Just a bit of temptation, John: On a lark, I called Oley (one of my shuck buddies) this past Friday evening and asked him if he wanted to paddle the Ross Barnett Rez with me the next day. He quickly and diplomatically delegated his Saturday chores to the bloodkin within shouting distance. We then decided to scrap the rez and shuttle a portion of the upper Pearl River to explore new cuts, oxbows, and flooded cypress swamps from the recent high waters. Upshot = our souls were fed on adventure, our bellies were fed with fresh caught and fried fish, along with potato salad, black-eyed peas, corn bread, and peach cobbler brought from home. And we topped it off with a couple of Bud Heavy tallboys and a nap in the hammocks.

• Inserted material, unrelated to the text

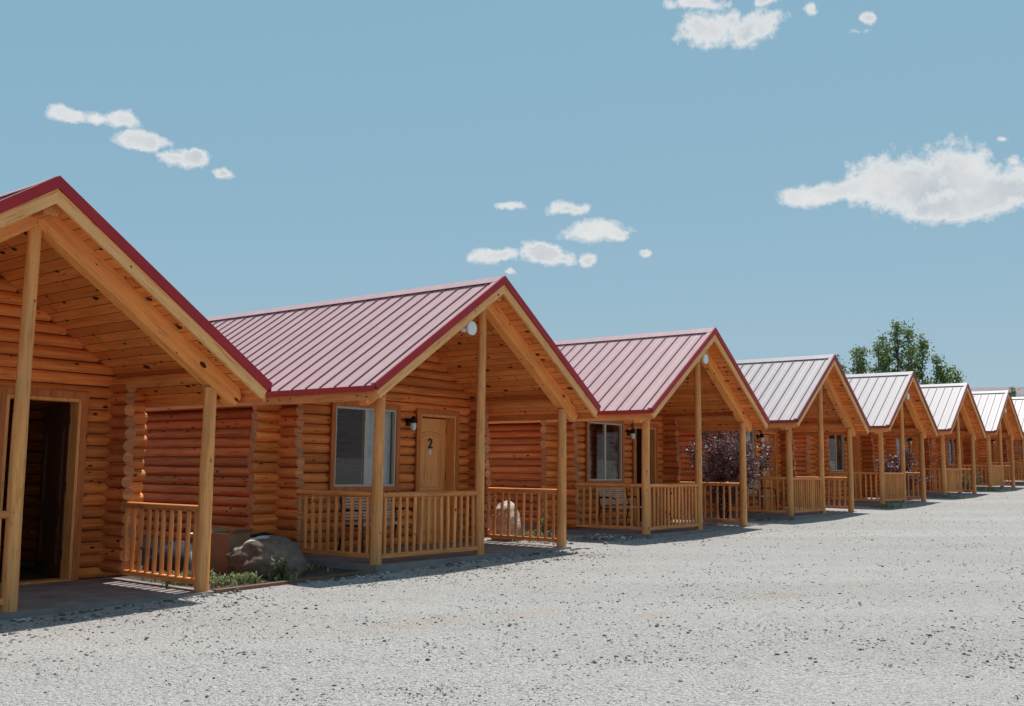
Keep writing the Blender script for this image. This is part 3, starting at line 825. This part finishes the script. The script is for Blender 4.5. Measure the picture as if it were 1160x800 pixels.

At the take-out some teenage boys in a skeeter boat said "Sir, can we help you load you boats?" Come on down and we'll have a paddle.
 
Suuuup paddling dude!

You'll have to forgive me. The day is absolutely perfect and I’m stuck at work behind a computer, drawing lines on an expensive etch-a-sketch. The horror… the horror of an impossibly close Nirvana is breaking me down. But

the topic of flying solo flying loaded flying behaves—I mean to say enjoys or maybe following someone who really paddles well becomes? Watching their interactions and patterns emerge from rock water stick boat torso when everything becomes what was the word? Liquefaction? When every move leaves nothing out and nothing unneeded interrupts—I mean as if to paddle means to forget everything unimportant—is what Miles Davis said concerning art—or to dance well move less?

people like interruptions

And but yet following that ease of motion like right behind it following like bringing the entire purpose of moving—human movement through three dimensions I mean—into the palm of your hand—the palm at the end of your mind, said the Great One—impossibly remote and deep within--like a spotlight on this one dance unfolding in a shadowy, crowded ballroom of your brain—spotlight I mean on some freshly married young-bodied beautiful-to-behold bride and groom oblivious to the crashing sound like the sea spinning the universe somehow spinning beyond the room beyond the sea unleashed upon an undeserving world right there in front of you, impossibly, in front of you, glistening in the impossible sun, as if one soft whispered breath away from disappearing forever, there it is:

a canoe leaned gently on edge gliding between a few rocks on a thin film of water.

To see it happen in front of you is like dying of thirst. To become the dance is like hearing her whisper your name across a crowded room—of a sudden the room is empty but for two and you remember why you live. Nothing less. Nothing more.